それゆえ,「同居人」という言い方を思いつき,わりに使っているのだが,子どもが生まれ,同居人が増えたので,混乱をしてしまう。同居人A同居人Bとしたこともあるのだが,もう意味不明である。そもそも文脈として「妻」とわかるような文意を,その文章が内包していればいいのだが,そうでないと,読み手の混乱を助長してしまう恐れもある。

「相方」と呼ぶのは,比較的若い世代のような感じがある。いいなあ,と思ってしまうのだが,関西弁で言うべきのような気もし,なんとなく使えない。「相棒」だと,水谷豊が出てきそうだし。BLじゃないか,それじゃ。

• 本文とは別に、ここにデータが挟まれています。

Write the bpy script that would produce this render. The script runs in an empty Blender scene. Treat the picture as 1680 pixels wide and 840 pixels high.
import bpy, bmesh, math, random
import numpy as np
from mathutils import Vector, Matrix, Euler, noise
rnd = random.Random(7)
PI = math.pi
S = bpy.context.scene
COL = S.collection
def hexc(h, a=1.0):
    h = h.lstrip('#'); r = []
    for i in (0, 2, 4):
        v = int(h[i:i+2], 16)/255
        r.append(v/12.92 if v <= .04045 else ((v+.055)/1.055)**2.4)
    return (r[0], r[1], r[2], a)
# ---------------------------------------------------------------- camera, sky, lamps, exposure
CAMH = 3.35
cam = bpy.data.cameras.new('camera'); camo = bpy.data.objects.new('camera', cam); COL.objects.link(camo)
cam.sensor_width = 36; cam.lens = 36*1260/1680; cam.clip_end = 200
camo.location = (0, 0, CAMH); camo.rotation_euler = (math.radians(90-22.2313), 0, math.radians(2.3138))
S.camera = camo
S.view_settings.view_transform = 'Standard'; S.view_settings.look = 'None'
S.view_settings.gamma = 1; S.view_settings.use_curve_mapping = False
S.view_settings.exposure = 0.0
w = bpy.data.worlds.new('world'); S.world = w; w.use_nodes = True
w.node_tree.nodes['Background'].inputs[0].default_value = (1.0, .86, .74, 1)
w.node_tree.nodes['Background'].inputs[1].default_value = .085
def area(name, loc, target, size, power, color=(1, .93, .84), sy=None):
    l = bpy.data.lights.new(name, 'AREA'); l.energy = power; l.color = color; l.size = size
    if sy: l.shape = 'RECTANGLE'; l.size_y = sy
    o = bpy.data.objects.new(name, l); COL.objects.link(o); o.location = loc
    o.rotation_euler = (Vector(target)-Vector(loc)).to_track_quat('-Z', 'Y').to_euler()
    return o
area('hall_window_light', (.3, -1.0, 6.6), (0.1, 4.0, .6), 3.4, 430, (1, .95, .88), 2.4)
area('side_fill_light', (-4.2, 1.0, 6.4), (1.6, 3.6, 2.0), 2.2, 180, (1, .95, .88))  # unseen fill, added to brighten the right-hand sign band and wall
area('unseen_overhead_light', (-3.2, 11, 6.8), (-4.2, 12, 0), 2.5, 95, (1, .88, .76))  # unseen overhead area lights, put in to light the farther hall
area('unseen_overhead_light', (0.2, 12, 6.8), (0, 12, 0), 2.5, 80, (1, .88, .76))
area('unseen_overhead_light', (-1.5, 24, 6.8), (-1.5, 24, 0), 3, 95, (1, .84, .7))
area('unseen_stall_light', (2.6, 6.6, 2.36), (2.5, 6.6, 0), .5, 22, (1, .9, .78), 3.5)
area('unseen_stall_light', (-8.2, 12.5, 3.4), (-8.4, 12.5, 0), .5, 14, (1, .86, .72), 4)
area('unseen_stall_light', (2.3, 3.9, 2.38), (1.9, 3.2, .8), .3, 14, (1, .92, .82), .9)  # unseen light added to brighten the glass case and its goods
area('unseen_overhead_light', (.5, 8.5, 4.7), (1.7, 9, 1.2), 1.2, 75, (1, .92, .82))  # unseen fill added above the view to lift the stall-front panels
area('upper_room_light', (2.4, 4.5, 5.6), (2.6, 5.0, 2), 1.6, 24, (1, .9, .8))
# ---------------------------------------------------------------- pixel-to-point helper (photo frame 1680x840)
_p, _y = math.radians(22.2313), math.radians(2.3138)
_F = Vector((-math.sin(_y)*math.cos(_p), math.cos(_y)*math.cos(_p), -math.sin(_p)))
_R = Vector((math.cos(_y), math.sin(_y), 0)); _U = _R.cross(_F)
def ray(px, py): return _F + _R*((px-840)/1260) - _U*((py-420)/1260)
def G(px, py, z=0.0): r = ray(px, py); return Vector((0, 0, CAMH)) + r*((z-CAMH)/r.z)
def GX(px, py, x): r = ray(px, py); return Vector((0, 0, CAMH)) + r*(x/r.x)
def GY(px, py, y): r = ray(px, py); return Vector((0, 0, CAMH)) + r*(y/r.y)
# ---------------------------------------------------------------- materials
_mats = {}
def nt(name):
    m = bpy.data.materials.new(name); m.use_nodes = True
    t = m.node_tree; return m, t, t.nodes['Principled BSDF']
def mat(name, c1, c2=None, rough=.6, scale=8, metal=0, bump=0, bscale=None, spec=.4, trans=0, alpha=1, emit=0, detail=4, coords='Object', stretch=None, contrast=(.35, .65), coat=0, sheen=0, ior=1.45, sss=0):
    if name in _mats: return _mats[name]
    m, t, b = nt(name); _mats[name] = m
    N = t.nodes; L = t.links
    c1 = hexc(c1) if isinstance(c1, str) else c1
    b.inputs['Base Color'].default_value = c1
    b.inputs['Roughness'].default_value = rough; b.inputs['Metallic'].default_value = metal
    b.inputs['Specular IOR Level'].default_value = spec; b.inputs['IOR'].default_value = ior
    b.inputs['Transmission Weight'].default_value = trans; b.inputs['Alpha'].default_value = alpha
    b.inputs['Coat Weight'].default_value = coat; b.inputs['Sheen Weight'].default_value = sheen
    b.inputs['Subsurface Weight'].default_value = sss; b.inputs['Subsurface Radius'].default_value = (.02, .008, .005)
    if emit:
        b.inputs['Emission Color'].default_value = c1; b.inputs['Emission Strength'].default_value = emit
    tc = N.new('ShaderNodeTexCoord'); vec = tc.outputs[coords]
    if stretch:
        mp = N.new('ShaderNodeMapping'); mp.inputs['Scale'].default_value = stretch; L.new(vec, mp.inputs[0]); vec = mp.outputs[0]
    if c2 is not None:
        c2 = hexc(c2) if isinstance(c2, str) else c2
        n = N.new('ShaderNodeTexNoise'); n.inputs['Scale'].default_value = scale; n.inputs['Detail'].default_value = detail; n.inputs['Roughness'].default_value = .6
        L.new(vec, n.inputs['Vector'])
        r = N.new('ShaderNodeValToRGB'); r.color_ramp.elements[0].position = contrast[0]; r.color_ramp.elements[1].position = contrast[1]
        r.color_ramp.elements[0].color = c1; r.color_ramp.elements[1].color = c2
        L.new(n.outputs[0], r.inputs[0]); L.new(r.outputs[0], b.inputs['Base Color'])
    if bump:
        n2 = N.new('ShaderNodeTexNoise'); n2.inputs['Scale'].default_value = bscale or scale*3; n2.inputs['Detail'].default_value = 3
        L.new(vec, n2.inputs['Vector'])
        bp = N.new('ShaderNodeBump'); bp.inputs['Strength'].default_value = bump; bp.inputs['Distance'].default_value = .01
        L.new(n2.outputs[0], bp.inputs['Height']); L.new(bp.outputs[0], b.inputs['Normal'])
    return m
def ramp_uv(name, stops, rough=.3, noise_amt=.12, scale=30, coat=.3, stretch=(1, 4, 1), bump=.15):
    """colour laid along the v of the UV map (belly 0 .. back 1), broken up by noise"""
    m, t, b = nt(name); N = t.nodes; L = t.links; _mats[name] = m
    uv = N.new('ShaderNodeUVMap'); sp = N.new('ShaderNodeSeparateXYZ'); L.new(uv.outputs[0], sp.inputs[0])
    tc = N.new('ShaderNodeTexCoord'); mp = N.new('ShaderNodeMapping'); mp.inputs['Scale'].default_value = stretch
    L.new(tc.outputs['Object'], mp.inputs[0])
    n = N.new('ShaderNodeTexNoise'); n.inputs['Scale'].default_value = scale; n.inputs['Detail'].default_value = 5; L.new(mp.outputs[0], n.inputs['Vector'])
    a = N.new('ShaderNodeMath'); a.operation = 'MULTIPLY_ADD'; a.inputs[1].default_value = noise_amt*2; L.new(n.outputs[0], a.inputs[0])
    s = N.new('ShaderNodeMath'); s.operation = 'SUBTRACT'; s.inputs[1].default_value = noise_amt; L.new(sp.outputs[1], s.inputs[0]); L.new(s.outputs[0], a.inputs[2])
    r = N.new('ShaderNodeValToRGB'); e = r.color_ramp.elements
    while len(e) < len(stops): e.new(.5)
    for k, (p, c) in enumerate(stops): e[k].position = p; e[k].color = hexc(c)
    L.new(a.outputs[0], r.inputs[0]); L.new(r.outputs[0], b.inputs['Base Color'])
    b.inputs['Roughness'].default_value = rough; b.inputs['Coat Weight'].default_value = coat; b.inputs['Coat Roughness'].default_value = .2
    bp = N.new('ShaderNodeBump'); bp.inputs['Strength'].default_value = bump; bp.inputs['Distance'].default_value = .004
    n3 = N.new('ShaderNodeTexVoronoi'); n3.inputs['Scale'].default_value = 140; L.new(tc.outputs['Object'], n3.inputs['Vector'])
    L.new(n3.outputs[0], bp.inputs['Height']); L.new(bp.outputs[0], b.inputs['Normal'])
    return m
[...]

「うちのは~」なんていう言い方はあるが,これは封建的だしな。

以前,発言小町だったかと思うが,夫を旦那と呼ぶか,主人と呼ぶか,あるいはそのほかか,などという議論があり,盛り上がっていた。女性のほうも,いろいろと悩んでいるみたいだ。

うちの「妻」は,私のことを「パートナー」と呼称していた。
とある人から「パートナーと呼んでいる,その人は男性なの? 女性なの?」と聞かれたらしい。その人が言うには,英語圏では「パートナー」という場合,同性愛のカップルであることが多いのだそうだ。

結局,答えはいまだ見つからない。残念なことに,『日本人の知らない日本語』にも,あるいは他の日本語学の本にも,ベストな回答は載っていないままでありますね。



ともあれ,今年もよろしくお願いいたしまっす。